Concrètement, voici le changement pour la base de calcul de la prime pour deux cas : une première personne générant 2 000 € de chiffre d’affaires et une autre 10 000 par mois :
- avant :
2000 × 0.9 = 1800
et10000 × 0.9 = 9000
- après :
2000 × 0.85 + 500 = 2200
et10000 × 0.85 + 500 = 9000
Cela permet donc de rendre une baisse du temps de travail (ou travailler pour des causes moins rémunératrices) un peu moins difficile à la fin du mois.
L’outillage
Initialement, nous utilisions un tableur libreoffice sur un partage de document. Ne faites jamais ça chez vous. Les fins de mois, les modifications simultanées obligaient à dire « je modifie le fichier, personne n’y touche ».

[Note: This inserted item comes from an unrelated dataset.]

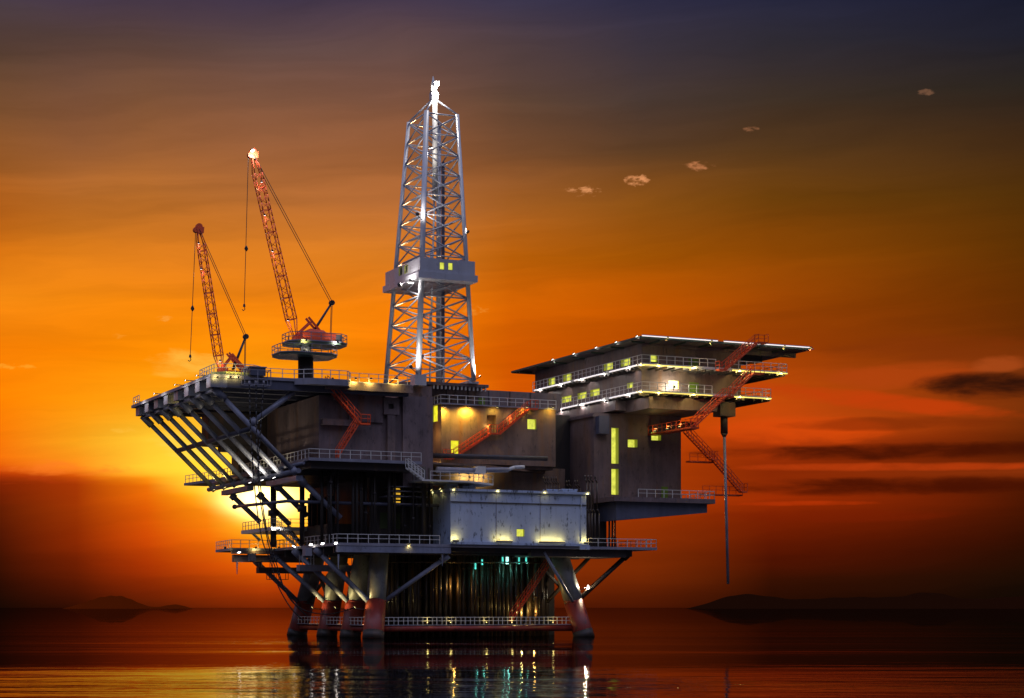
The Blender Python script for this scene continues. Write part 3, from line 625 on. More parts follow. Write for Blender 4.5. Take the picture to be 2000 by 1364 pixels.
for i in range(8):
    v = vs_b[i]; p, q = V((-30.7,v,31.3)), V((-20.2,v,21.2)); lab = '%s of the eight blue grey struts leaning from the pipe deck to the middle deck' % ords[i]
    t = thing('leaning_strut', lab, 'strut', q, GS)
    m = MB(); m.tube(p.lerp(q,.12), q, .33, 16); part(m, 'tube', 'blue_grey', t, True)
    m = MB(); m.tube(p, p.lerp(q,.13), .50, 16); part(m, 'head_collar', 'blue_grey', t, True)
    m = MB(); m.tube(p.lerp(q,.965), p.lerp(q,1.02), .50, 16); part(m, 'foot_collar', 'blue_grey', t, True)
brace((-26.0,3.2,27.0), (-20.3,3.2,31.3), .36, 'blue tube rising right from the nearest strut to the underside of the pipe deck', group='braces of the leaning struts')
brace((-25.6,3.5,26.5), (-25.6,40.6,26.5), .34, 'dark tube that links all eight leaning struts halfway up', 'blue_dark', collar=False, group='braces of the leaning struts')

# dark rear module behind the struts
t = thing('annex_module', 'dark brown stepped module behind the leaning struts', 'module', (-25,30,26))
block(t, -23.9,-12,30,33.5,26.6,31.2,'wall_dark'); block(t, -19.7,-12.002,29.6,33,22.81,26.59,'wall_dark')
m = MB(); m.box(-22.0,-19.72,30.4,32,25.8,26.59); part(m, 'outlet_box', 'wall_dark', t)

# left workshop block
B1 = thing('workshop_block', 'dark purple brown windowless block under the pipe deck with ducts on its front', 'building', (-16.65,4,22.8))
block(B1, -16.65,-5.25,4.0,26,22.81,31.19,'wall'); block(B1, -5.249,-1.0,3.55,14,19.8,31.6,'wall')
a, b = at(681,823,v=3.75), at(748,769,v=3.75); m = MB(); m.box(a.x,b.x,3.7,3.998,a.z,b.z); part(m, 'raised_panel', 'wall', B1)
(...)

Le changement des règles de calcul de la contribution au pot commun et les 500 € distribués chaque mois à tout le monde ont rendu le tableur compliqué.
Nous avons donc développé notre petit outil qui s’appelle Ardoise qui nous permet d’estimer notre prime potentielle, ou au contraire s’il était temps de chercher une nouvelle mission pour assurer le chiffre d’affaire que nous devons apporter.
Les limites
Notre modèle a pour but de réduire l’isolement par rapport à être indépendant·e. Cela fonctionne, en partie. Nous aimerions travailler plus souvent sur les même projets, pas seulement côte-à-côte sur le même bateau.
Il est difficile de trouver des projets en prestation à la bonne échelle pour répondre collectivement. De plus notre modèle rend complexe de travailler sur un produit qui serait le nôtre.
Cependant nous pensons pouvoir dépasser cela. À suivre !
Bilan
Notre modèle était initialement très prudent et peu ambitieux.
Le temps passant, et après des toutes petites adaptations, nous en sommes plutôt satisfaits et y trouvons pas mal d’avantages.
Nous pensons que notre modèle encourage à prendre son temps. Dans les faits, tout le monde est au plus à 80%, avec des congés assez généreux. Certaines personnes facturent même moins de 100 jours par an.
En particulier, toute réduction d’activité d’une personne n’aura pas d’impact sur les chiffres et ne mettra pas le collectif en danger.
Réciproquement, une grande activité est possible et alimentera d’autant plus notre pot commun.